I didn’t sit down this morning planning to write a grouchy blog post about Hugo.

When I first used Hugo I loved it. It was fast. It was simple. It just worked, as much as any software does, and it solved a real problem.

It was done.


But people kept working on it.

I’m sure that it has been improved in countless ways. But along the way it has gotten bigger and more complicated, and has broken backwards compatibility repeatedly.


I am only inspired to write a blog post every few months. It takes a lot of self control to forgo the glittering pile of side projects and use my precious free time to write some words instead of code.

I commit to myself: Today is the day! I will finally tackle one of the items from my blog post idea list!

And then…

I run hugo

And it scribbles all over my files, a slew of unimportant changes, unfortunately occasionally interspersed with a few that matter…

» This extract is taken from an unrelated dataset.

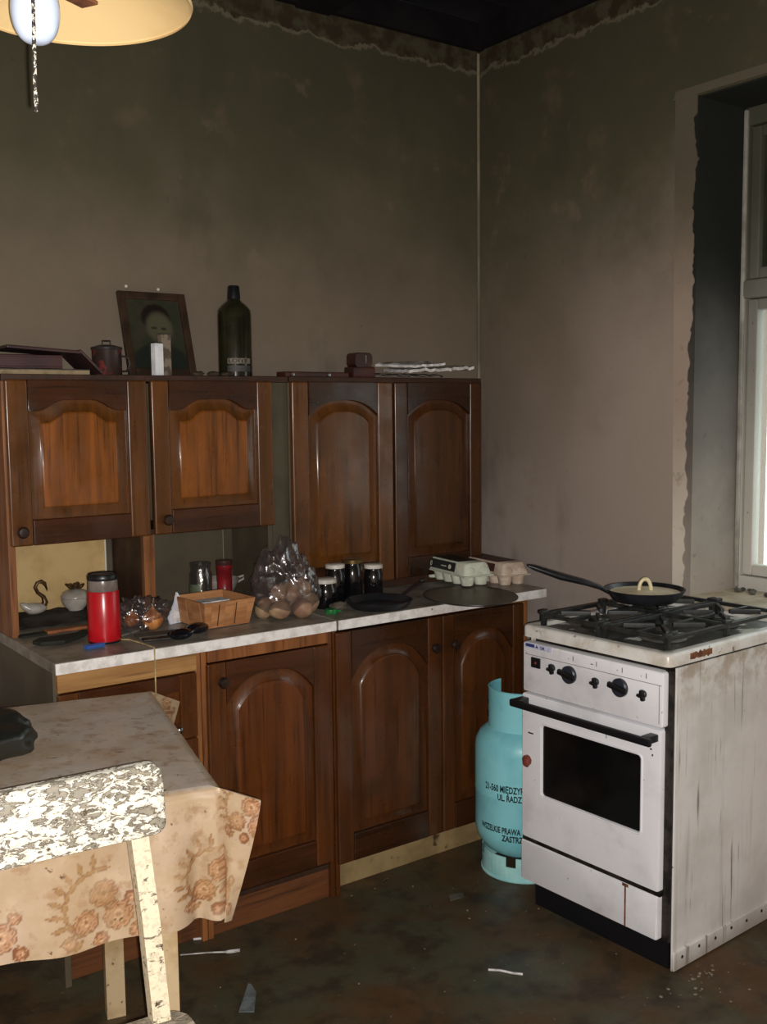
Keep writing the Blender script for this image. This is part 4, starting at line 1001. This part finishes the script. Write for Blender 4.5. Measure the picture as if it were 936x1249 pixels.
# bag of potatoes
pot = [(-.045, -.03, .032, .030), (.02, -.045, .03, .033), (.065, -.01, .032, .032), (-.02, .02, .036, .034), (.04, .04, .032, .032), (-.065, .03, .03, .028), (.005, -.01, .075, .030), (.05, .0, .085, .029), (-.035, -.01, .08, .026)]
PB = Vector((-1.172, -.478, ZC))
for i, (x, y, z, r) in enumerate(pot):
    lb = 'pale brown potato seen through the clear bag on the worktop'
    tag(B().ball((0, 0, 0), r, 3, (1.15, .95, .9), RZ(i * 1.3) @ RY(.4 * i), .15, 1.6, i).done('potato', POTATO, loc=PB + Vector((x, y, z))), lb, 'potato', 'potatoes in the clear bag')
b = B().ball((0, 0, 0), 1, 5)
for v in b.bm.verts:
    d = v.co.copy(); zz = (d.z + 1) / 2
    rad = .108 * (1 - .45 * zz ** 1.6); rad *= 1 + .16 * (1 - 3.2 * abs(noise.noise(d * 2.1))) * zz + .16 * zz * noise.noise(d * 4.5) + .05 * noise.noise(d * 9)
    hr = math.hypot(d.x, d.y); k = min(1, hr * 1.15) if zz < .5 else hr ** .8
    ang = math.atan2(d.y, d.x)
    v.co = Vector((math.cos(ang) * rad * k * 1.08 - .022 * zz, math.sin(ang) * rad * k * .8, .002 + .205 * zz ** .9 + .075 * zz ** 2 * noise.noise(Vector((d.x * 2.6, d.y * 2.6, 3))) + .03 * zz * noise.noise(d * 5)))
tag(b.done('plastic_bag', FILM, loc=PB, angle=180), 'clear wrinkled plastic bag of potatoes between the basket and the jars', 'bag')
# preserve jars
def jar(x, y, h, r, lid, lb):
    t = thing('preserve_jar', lb, 'jar', (x, y, ZC), 0, 'jars of dark preserve')
    B().lathe([(0, 0), (r - .003, 0), (r, .004), (r, h - .03), (r - .005, h - .02), (r - .005, h - .013), (0, h - .013)], n=32).done('glass', JARGLASS, t)
    B().lathe([(r - .003, h - .014), (r, h - .013), (r, h - .002), (r - .003, h), (0, h)], n=32).done('lid', lid, t)
jar(-1.008, -.43, .092, .035, LIDW, 'short dark preserve jar with white lid next to the potato bag')
jar(-.938, -.378, .125, .031, LIDW, 'dark preserve jar with white lid between the short jar and the gold-lidded jar')
jar(-.86, -.362, .132, .032, LIDG, 'tall dark preserve jar with a gold metal lid')
jar(-.78, -.366, .108, .031, LIDW, 'dark preserve jar with white lid right of the gold-lidded jar')
t = thing('lid', 'small bright green plastic bottle cap piece on the worktop edge', 'cap', (-1.045, -.515, ZC), .3)
B().lathe([(0, 0), (.017, 0), (.018, .002), (.017, .013), (0, .014)], n=20).done('cap', GREEN, t); B().box((.016, -.008, .005), (.03, .012, .007), .002, RZ(-.4)).done('tab', GREEN, t)
tag(B().ball((0, 0, .012), .02, 3, (1.5, 1, .6), None, .4, 2, 5).done('scrap', RAG, loc=(-1.0, -.49, ZC + .0015)), 'grey crumpled rag scrap beside the green cap', 'scrap')
t = thing('frying_pan', 'flat black pan lying before the preserve jars on the worktop', 'pan', (-.872, -.525, ZC))
B().lathe([(0, 0), (.085, 0), (.09, .003), (.105, .024), (.102, .025), (.087, .006), (0, .004)], n=44).done('bowl', PANBLK, t); B().tube([(.1, .015, .021), (.15, .05, .026), (.23, .10, .032), (.27, .125, .034)], [.008, .009, .011, .008], 10, flat=.5).done('handle', PANBLK, t)
B().box((.262, .12, .041), (.03, .016, .004), .0015, RZ(.55)).done('handle_tip', SILVER, t)
t = thing('glass_plate', 'smoky oval glass plate under the egg cartons, overhanging the worktop', 'plate', (-.575, -.612, ZC), -.35)
g = B().lathe([(0, .0), (.10, .0), (.14, .006), (.158, .012), (.16, .0135), (.157, .0145), (.138, .009), (.10, .003), (0, .003)], n=56)
for v in g.bm.verts: v.co.x *= .92; v.co.y *= 1.12
g.done('plate', SMOKE, t)
g = B().lathe([(.157, .0125), (.161, .0132), (.1605, .0152), (.1565, .0148)], n=56)
for v in g.bm.verts: v.co.x *= .92; v.co.y *= 1.12
g.done('rim', BLACK_PL, t)
def carton(name, lb, loc, rz, nx, mat_, label=False, L=.27, W_=.108):
    t = thing(name, lb, 'egg carton', loc, rz)     # local y is the long axis
    tr = B(); ny = 5; dx, dy = W_ / 2, L / ny
    for i in range(2):
        for j in range(ny):
            cx_, cy_ = (i - .5) * dx, (j - 2) * dy
            tr.lathe([(0, 0), (.017, 0), (.020, .002), (.027, .03), (.0285, .034), (0, .034)], (cx_, cy_, 0), 12)
    tr.box((0, 0, .034), (W_ + .012, L + .012, .005), .002).done('tray', mat_, t, 50)
    l_ = B(); z0, z1 = .037, .077
    loft(l_.bm, [ringz(-W_ / 2 - .003, W_ / 2 + .003, -L / 2 - .003, L / 2 + .003, .012, z0), ringz(-W_ / 2, W_ / 2, -L / 2, L / 2, .012, z0 + .008), ringz(-W_ / 2 + .008, W_ / 2 - .008, -L / 2 + .008, L / 2 - .008, .012, z1 - .005), ringz(-W_ / 2 + .013, W_ / 2 - .013, -L / 2 + .013, L / 2 - .013, .01, z1)])
    for s in (-1, 1): 
        for k in (-1, 1): l_.ball((k * .027, s * (L / 2 - .012), .048), .024, 2, (1, .6, .8))
    l_.done('lid', mat_, t, 40)
    return t, L, W_, z1
t, L, W_, z1 = carton('egg_carton', 'grey green egg carton with black label, on the smoky plate', (-.431, -.372, ZC + .016), -.12, 2, PULP_G)
lbx = B().box((-W_ / 2 + .0015, .028, .0585), (.003, L * .74, .031), .001, RY(.22)).box((.0, .028, z1 + .0008), (W_ - .03, L * .74, .0016), .0005).done('label', LABEL_K, t)
def side_text(s, size, y, z, sx=1):
    me = text_mesh(s, size, .0004)
    for q_ in me.vertices:
        zz = q_.co.y; q_.co = Vector((-W_ / 2 - .002 - .0012 + (zz + z - .0585) * .22, y - q_.co.x * sx, z + zz))
    me.materials.append(INKW); link('lettering', me, lbx)
side_text('10', .024, .092, .05, 1.1)
for (yy_, rr2) in ((.112, .009), (-.045, .008)): B().lathe([(0, 0), (rr2, 0), (rr2, .001), (0, .001)], (-W_ / 2 - .0022, yy_, .0585), 16, RY(-PI / 2 + .22)).done('label_mark', INKW, lbx)
B().box((-W_ / 2 - .0012, -.005, .0575), (.0012, .03, .003)).done('label_mark', INKW, lbx)
t, L2, W2, z2 = carton('egg_carton', 'pinkish egg carton with a red-brown lid label, by the corner', (-.262, -.372, ZC), -.1, 2, PULP_P)
B().box((0, .02, z2 + .0008), (W2 - .03, L2 * .75, .0016), .0005).box((-W2 / 2 + .0015, .02, .0585), (.003, L2 * .75, .028), .001, RY(.22)).done('label', simple('red_brown_label', (88, 50, 40), (66, 44, 36), 10, rough=.5), t)
# cord hanging over the front edge
t = tag(B().tube([(-1.70, -.46, ZC + .003), (-1.672, -.49, ZC + .003), (-1.663, -.55, ZC + .003), (-1.66, -.612, ZC + .0035), (-1.66, -.6205, ZC + .003), (-1.66, -.6226, ZC - .001), (-1.66, -.623, .80), (-1.66, -.6225, .72), (-1.658, -.6225, .64)], .002, 8).done('cord', simple('pale_string', (190, 170, 120), (150, 130, 90), 40, rough=.8)), 'thin pale string hanging over the worktop edge', 'string')

for (x, z, lb) in ((-1.449, 1.854, 'bright nail head in the wall above the left corner of the portrait'), (-1.343, 1.850, 'bright nail head in the wall above the middle of the portrait')):
    tag(B().lathe([(0, -.012), (.0015, -.012), (.0015, 0), (.005, 0), (.0045, .002), (0, .003)], n=10).done('nail', simple('pale_nail', (214, 208, 196), None, rough=.4), loc=(x, -.005, z), rot=(PI / 2, 0, 0)), lb, 'nail')
# ------------------------------------------------------------------ litter on the floor
t = thing('plastic_fork', 'white plastic fork lying on the floor beside the table', 'fork', (-1.545, -.648, .001), -.52)
B().tube([(-.075, 0, .003), (0, 0, .0045), (.05, 0, .003)], [.003, .003, .0045], 8, flat=.5).done('handle', PAPER, t)
for k in (-1, 0, 1): B().tube([(.048, k * .003, .003), (.06, k * .006, .003), (.085, k * .006, .005)], [.0022, .0018, .001], 6).done('tine', PAPER, t)
tag(B().prism([(-.012, -.055), (.026, -.055), (.021, .03), (.003, .068), (-.004, .07)], 'z', 0, .003, .0005).done('glass_shard', simple('dusty_glass_shard', (120, 128, 128), (96, 104, 104), 30, rough=.2), loc=(-1.568, -.905, .001), rot=(0, 0, -.62)), 'long pointed grey glass shard on the bare floor', 'shard')
tag(B().tube([(-.045, 0, .003), (-.015, .004, .003), (.02, -.002, .003), (.045, -.001, .003)], .003, 6).done('straw', PAPER, loc=(-.967, -1.203, .0005), rot=(0, 0, -.88)), 'thin white stick on the floor in front of the cooker', 'stick')
tag(B().tube([(-.018, 0, .003), (0, .003, .003), (.016, 0, .003)], .0032, 6).done('paper_scrap', PAPER, loc=(-1.53, -.565, .0005), rot=(0, 0, -.6)), 'tiny white scrap on the floor behind the fork', 'scrap')
tag(B().tube([(-.014, 0, .003), (0, .004, .004), (.012, 0, .003)], .003, 6).done('paper_scrap', SILVER, loc=(-.905, -.59, .0005), rot=(0, 0, .4)), 'tiny shiny scrap on the floor before the cream plinth', 'scrap')
tag(B().prism([(-.03, -.012), (.02, -.018), (.034, .006), (-.01, .02)], 'z', 0, .002).done('paper_scrap', RAG, loc=(-.80, -.80, .001)), 'flat grey scrap on the floor in front of the gas bottle', 'scrap')
db_ = B()
for k in range(150):
    x, y = random.uniform(-2.0, -.5), random.uniform(-1.9, -.55)
    if y > -.6 or x < -1.62: continue
    if (x + .49) ** 2 + (y + .765) ** 2 < .025: continue
    db_.ball((x, y, .0015), random.choice((.001, .0015, .002, .003)), 1, (1.4, 1, .6), RZ(k))
for k in range(34): db_.ball((-.60 + random.gauss(0, .08), -1.50 - abs(random.gauss(0, .05)), .0015), random.choice((.002, .003, .0045)), 1, (1.4, 1, .6), RZ(k))
tag(db_.done('floor_crumbs', simple('pale_crumbs', (140, 130, 112), (90, 80, 66), 40, rough=.9, jit=False)), 'pale paint crumbs scattered over the dark floor', 'crumbs', None, 'stuff')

And it warns me of new deprecations, often with unusable upgrade instructions…

And things flat out break.

(Often, they were deprecated and then broken entirely between two subsequent blog posts, so I never ever saw the deprecation.)

Instead of writing a blog post, I spend hours fixing build failures.

Build failures of my static site, which has maybe a few dozen posts.

I don’t care about Hugo’s internals. I have never cared. I just want a blog that works.


Enough complaining. Hugo is officially on the chopping block. Suggestions for alternatives welcome.

And in the meantime, I’ll just compile Hugo myself from source, never update it, and live in the ever receding past.


Backwards compatibility matters. And sometimes, software is done.